(WHAT IS NEEDED) Reproduce the lines exactly, beginning with the line that has "Generate a Blender" and ending with the line that has "C = S.collection". Images are left out.

(SUPPLIED RECORDS)
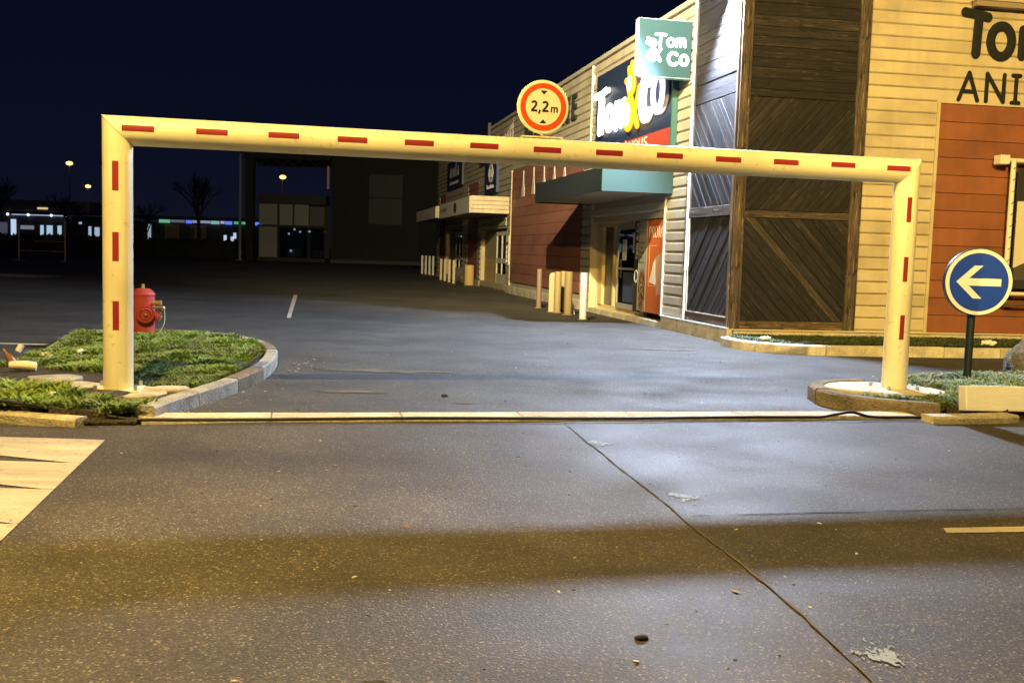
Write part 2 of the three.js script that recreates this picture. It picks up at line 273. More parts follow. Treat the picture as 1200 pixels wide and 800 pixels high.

--

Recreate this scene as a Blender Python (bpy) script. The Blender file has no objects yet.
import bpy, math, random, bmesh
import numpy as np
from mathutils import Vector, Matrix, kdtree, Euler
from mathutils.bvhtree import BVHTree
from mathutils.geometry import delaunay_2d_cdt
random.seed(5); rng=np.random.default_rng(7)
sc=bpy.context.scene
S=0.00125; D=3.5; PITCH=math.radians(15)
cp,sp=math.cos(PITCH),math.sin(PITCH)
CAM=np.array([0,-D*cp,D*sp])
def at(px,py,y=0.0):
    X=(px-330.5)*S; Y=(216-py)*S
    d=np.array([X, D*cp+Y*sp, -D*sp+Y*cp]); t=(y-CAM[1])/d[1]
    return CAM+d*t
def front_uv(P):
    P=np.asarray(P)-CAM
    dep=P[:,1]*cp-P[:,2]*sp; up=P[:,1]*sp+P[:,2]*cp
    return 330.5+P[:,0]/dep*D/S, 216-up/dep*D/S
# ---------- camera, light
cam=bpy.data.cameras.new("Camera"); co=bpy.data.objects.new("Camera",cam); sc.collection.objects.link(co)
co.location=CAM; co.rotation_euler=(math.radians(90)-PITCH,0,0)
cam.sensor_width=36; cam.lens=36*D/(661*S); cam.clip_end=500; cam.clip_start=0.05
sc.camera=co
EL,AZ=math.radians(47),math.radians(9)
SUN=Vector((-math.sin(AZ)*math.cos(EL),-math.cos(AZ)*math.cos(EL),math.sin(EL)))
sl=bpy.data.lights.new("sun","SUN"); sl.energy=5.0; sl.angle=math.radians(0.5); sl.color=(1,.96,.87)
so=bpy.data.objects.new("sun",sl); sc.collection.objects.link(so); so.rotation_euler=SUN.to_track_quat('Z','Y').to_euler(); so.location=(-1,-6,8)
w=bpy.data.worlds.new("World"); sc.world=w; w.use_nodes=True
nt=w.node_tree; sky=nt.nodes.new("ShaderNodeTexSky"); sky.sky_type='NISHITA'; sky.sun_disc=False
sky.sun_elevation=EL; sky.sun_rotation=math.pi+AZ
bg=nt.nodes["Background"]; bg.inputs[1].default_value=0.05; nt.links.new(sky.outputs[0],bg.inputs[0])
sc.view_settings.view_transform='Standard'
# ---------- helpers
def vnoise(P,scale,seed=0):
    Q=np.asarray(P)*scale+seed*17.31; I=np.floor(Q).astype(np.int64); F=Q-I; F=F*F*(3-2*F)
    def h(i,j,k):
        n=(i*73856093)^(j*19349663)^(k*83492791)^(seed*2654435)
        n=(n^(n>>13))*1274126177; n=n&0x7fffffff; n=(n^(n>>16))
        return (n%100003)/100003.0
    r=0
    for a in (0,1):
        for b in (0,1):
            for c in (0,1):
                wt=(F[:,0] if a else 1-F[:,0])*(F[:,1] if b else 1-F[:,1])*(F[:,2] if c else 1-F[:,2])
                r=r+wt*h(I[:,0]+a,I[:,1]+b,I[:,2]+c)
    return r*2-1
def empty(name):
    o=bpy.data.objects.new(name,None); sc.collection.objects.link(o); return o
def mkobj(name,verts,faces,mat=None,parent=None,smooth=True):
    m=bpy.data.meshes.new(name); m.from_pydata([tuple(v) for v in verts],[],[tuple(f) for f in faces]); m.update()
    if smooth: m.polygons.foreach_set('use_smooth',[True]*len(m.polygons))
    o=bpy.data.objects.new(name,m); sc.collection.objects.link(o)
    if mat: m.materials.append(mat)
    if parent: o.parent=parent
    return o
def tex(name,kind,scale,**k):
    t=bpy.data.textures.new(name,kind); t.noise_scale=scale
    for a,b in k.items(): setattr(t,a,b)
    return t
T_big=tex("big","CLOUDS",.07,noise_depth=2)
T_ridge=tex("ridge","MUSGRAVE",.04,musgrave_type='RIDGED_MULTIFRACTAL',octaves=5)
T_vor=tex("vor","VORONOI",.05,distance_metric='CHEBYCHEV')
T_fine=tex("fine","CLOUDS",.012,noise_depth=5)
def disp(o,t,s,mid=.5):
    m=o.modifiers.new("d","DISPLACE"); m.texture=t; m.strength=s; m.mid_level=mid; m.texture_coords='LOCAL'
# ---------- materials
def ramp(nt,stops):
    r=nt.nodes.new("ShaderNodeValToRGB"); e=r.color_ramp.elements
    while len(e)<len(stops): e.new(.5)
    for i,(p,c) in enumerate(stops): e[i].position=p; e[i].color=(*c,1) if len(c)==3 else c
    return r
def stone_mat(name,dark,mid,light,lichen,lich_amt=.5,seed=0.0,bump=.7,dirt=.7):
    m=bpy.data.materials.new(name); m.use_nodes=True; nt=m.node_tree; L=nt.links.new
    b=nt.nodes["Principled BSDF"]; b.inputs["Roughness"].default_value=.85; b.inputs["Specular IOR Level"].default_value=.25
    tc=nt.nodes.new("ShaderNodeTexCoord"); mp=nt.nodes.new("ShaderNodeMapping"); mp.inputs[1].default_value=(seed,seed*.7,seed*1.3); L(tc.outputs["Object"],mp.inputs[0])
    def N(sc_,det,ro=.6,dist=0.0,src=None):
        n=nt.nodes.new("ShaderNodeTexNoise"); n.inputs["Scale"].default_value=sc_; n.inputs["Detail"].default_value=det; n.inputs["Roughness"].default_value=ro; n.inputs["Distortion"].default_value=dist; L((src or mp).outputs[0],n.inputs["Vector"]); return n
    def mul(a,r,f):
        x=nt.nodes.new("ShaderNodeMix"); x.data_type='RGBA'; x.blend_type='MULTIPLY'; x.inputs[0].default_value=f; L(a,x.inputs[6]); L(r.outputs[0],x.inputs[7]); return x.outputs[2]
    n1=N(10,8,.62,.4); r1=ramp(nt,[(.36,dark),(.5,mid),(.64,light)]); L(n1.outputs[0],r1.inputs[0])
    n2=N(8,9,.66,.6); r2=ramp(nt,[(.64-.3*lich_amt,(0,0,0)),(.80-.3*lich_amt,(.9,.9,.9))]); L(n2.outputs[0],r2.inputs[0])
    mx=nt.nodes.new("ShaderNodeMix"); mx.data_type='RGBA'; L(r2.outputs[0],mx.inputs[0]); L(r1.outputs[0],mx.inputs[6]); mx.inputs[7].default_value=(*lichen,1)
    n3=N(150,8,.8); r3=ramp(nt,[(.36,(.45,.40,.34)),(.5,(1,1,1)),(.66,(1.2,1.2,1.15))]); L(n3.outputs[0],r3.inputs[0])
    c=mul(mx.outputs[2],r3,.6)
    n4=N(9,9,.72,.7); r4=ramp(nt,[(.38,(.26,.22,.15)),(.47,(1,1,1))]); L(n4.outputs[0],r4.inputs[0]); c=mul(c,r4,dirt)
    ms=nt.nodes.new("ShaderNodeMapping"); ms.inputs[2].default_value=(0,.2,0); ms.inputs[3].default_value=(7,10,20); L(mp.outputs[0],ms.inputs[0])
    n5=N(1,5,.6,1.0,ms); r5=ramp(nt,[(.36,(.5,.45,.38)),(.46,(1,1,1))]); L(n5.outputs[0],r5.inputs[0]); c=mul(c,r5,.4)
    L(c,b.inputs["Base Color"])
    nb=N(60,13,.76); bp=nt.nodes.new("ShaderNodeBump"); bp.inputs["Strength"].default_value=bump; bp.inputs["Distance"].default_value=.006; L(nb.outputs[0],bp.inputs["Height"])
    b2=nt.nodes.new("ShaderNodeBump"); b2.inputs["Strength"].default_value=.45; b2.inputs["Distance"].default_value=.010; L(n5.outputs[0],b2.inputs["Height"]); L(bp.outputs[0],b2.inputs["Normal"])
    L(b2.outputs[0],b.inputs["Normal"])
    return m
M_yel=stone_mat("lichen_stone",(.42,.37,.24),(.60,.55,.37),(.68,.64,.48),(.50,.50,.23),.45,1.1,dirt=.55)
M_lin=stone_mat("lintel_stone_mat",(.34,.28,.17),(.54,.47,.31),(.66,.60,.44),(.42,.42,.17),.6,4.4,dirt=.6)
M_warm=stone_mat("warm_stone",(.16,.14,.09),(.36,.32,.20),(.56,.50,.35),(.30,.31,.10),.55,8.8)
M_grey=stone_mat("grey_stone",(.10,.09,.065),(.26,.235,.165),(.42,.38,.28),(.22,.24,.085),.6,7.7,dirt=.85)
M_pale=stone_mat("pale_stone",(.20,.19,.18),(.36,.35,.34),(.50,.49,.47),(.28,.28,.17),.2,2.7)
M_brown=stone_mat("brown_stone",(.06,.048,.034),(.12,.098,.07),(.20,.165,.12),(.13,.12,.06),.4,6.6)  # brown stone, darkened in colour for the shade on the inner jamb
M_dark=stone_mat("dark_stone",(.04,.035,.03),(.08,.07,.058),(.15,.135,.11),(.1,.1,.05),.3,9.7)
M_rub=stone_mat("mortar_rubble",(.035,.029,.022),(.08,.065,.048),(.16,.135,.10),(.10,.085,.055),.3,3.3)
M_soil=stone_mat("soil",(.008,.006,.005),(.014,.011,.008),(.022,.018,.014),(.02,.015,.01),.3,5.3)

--

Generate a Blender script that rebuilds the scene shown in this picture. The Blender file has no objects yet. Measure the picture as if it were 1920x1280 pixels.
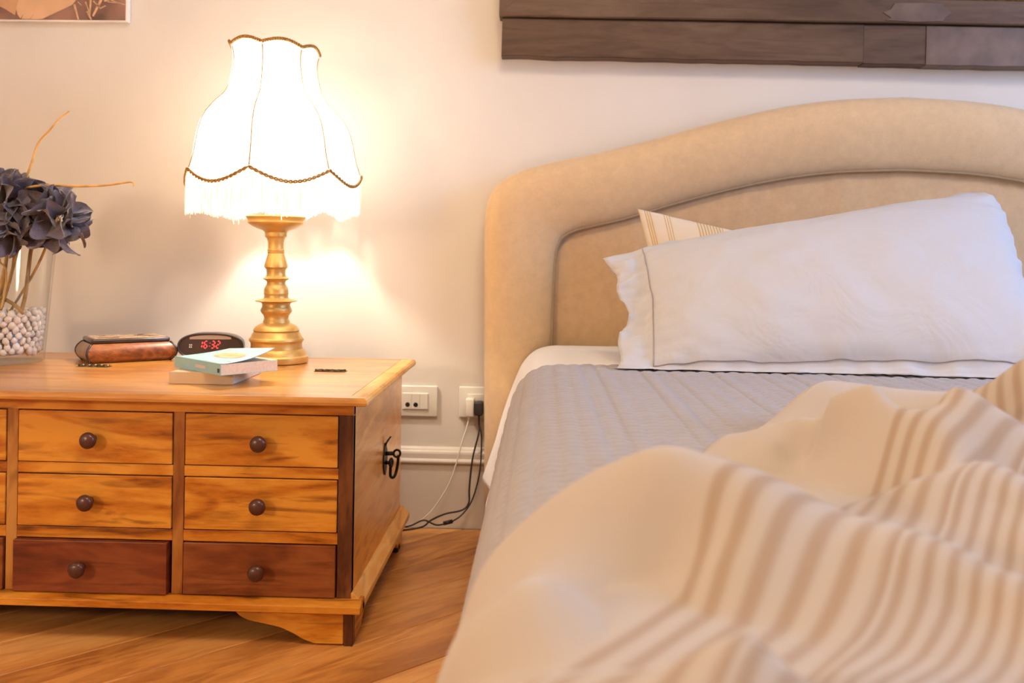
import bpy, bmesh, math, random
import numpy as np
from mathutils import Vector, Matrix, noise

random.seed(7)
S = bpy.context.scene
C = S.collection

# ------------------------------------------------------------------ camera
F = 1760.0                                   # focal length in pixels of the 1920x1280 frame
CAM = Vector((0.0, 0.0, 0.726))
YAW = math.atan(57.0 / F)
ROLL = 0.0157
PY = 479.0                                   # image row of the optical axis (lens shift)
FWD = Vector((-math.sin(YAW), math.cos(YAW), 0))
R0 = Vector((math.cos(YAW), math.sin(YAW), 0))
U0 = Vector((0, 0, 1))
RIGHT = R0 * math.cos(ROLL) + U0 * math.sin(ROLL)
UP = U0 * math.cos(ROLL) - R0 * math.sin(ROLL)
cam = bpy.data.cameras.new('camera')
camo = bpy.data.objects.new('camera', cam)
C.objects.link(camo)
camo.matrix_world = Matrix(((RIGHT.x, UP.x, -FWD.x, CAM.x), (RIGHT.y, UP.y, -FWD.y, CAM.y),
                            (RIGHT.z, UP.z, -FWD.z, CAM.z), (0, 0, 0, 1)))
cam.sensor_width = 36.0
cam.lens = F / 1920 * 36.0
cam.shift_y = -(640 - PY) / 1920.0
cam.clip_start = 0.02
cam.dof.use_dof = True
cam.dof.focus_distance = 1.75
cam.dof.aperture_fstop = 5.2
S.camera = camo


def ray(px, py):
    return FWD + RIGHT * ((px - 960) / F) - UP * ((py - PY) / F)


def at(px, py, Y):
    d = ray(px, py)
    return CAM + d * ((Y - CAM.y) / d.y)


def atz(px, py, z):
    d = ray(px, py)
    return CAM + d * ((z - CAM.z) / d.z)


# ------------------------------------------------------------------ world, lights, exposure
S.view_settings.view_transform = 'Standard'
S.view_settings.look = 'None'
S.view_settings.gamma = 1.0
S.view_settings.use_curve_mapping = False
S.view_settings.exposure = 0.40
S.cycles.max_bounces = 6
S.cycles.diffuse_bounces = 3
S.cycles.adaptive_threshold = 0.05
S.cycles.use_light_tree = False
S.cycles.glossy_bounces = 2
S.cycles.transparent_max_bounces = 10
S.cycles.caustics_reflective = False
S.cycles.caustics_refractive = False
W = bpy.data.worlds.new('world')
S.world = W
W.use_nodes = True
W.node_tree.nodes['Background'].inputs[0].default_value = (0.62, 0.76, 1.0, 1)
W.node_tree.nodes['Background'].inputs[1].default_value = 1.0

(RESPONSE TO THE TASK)
Generate a Blender script that rebuilds the scene shown in this picture. The Blender file has no objects yet. Measure the picture as if it were 1920x1280 pixels.
import bpy, bmesh, math, random
import numpy as np
from mathutils import Vector, Matrix, noise

random.seed(7)
S = bpy.context.scene
C = S.collection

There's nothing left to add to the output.